Weizman’s political program, as outlined today, is a departure from the traditional Herut policy. Israel must learn to live with its Arab residents and its Arab neighbors, Weizman said, and toward that end he said he was ready to talk to any and all Arab leaders, with out prior conditions, to achieve peace. “Even (PLO chief Yasir) Arafat if he were to abandon his Palestine convenant which calls for the destruction of Israel,” Weizman said.

He maintained that Israel must get out of Lebanon as soon as possible. He said he had always opposed the conduct of the war in Lebanon. While there might have been justfication to invade south Lebanon up to the 45 kilometer line in June, 1982, Israel made a grave mistake by thinking it could impose a regime to its liking on a neighboring country, he said.

Weizman believes Israel should recognize that Syria has legitimate interests in Lebanon and an Israeli withdrawal should not be made contingent on a Syrian withdrawal.

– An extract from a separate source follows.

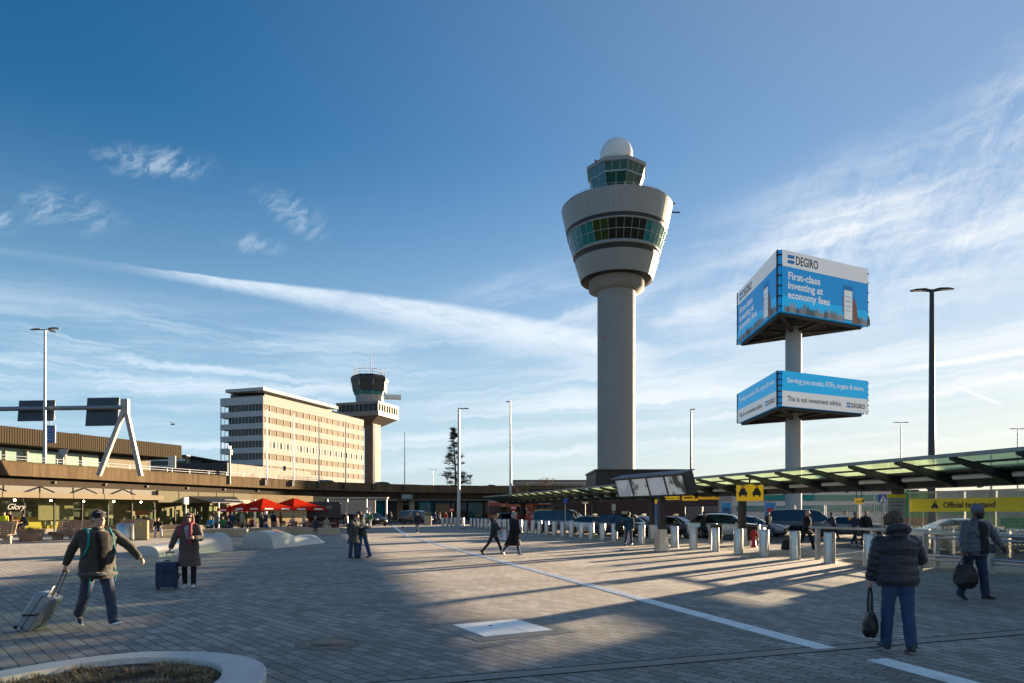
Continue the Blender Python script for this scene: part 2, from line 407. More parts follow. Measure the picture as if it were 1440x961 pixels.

The Syrians probably will not withdraw, but they have always in the past recognized the “red lines” beyond which they would not move and it is possible to reach an unofficial agreement with Damascus, he said.


According to Weizman, the settlements on the West Bank no longer serve any security purpose “and we might even have to send troops to defend them in case of war.”No new settlements should be built, though the existing ones could be strengthened, he said. He said that grandiose plans such as building a railroad line to Eilat should be abandoned while the government struggles to put its economic house in order.

Weizman said that while economic problems have top priority on his party’s platform, its basic aim, as its name, Yahad implies, is the unity of all Israelis, “secular and Orthodox Jews, Ashkenazim and Sephardim.” He added, “There is lack of faith in government here at present. We must restore that confidence.”

Weizman disclosed that he had “tried to topple the Likud government” at the time of the Sabra and Shatila refugee camps massacre in September. 1982, by talking to the Liberal Party elements in Likud. But nothing came of it at the time. He did not mention reports today that he is again talking to Liberal Party leaders about the possibility of joining forces in a new liberal centrist party.